EXERCISE OBJECTIVE
Print the listing below from its opening line through the line holding "R = math.radians", both ends included.

___

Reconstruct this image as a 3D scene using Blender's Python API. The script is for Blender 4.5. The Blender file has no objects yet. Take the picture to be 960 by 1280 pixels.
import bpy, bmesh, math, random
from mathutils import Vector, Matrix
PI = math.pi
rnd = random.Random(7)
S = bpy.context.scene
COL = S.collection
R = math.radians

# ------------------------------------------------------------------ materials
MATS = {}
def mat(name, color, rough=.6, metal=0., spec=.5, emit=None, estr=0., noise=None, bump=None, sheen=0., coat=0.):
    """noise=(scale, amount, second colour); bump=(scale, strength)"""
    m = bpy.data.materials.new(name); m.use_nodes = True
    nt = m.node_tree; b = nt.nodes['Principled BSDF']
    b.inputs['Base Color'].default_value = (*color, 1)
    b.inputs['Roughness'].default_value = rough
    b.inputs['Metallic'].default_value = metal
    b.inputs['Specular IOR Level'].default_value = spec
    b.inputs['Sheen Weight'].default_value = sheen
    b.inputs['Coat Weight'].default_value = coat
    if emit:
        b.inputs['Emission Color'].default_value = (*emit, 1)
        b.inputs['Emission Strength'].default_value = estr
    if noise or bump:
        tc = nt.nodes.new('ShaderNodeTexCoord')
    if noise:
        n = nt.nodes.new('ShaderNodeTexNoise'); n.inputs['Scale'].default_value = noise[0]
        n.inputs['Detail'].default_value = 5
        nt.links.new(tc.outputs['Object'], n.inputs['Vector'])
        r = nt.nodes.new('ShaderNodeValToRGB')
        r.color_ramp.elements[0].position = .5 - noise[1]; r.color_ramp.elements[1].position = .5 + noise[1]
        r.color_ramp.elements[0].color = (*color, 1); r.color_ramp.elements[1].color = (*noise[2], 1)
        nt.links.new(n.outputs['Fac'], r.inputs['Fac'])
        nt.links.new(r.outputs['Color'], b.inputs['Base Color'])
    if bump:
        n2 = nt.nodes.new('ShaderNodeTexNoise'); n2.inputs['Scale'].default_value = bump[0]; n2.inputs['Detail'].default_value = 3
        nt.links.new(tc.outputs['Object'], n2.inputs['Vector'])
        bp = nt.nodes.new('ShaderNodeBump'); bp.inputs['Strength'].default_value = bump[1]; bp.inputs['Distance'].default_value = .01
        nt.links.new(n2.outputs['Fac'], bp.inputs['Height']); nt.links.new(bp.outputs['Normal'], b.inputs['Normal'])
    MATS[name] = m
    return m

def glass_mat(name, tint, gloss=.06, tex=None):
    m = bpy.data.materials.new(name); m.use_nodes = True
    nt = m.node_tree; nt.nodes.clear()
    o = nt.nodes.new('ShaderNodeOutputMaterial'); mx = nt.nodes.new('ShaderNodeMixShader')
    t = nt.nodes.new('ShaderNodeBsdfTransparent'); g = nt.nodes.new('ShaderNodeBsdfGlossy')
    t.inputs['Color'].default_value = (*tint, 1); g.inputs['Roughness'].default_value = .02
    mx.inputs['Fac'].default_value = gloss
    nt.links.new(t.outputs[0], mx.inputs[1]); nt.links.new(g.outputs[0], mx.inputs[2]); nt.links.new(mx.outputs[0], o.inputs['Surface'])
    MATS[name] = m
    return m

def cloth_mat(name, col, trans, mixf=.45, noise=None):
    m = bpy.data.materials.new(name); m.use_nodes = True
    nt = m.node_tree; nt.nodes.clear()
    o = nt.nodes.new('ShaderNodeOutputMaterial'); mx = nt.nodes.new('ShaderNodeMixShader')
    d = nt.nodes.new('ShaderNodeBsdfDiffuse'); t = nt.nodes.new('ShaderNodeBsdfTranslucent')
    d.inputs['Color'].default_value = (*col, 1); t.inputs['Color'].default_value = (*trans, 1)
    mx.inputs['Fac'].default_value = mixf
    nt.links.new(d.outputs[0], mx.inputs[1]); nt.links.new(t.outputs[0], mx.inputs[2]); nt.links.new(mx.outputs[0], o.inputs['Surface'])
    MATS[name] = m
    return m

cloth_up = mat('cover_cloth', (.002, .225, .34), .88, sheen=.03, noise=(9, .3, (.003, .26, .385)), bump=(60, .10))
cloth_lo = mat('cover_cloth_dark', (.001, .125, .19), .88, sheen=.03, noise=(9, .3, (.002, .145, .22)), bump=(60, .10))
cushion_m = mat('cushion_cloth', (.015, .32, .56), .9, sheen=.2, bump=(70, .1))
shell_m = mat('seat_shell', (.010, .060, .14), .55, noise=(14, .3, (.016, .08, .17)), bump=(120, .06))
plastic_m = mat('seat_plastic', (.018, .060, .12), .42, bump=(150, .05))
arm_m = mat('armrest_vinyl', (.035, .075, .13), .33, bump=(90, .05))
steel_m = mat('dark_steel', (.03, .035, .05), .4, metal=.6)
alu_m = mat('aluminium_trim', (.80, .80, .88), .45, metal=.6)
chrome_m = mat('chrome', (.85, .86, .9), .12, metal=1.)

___

SOLUTION TO THIS PROBLEM
Reconstruct this image as a 3D scene using Blender's Python API. The script is for Blender 4.5. The Blender file has no objects yet. Take the picture to be 960 by 1280 pixels.
import bpy, bmesh, math, random
from mathutils import Vector, Matrix
PI = math.pi
rnd = random.Random(7)
S = bpy.context.scene
COL = S.collection
R = math.radians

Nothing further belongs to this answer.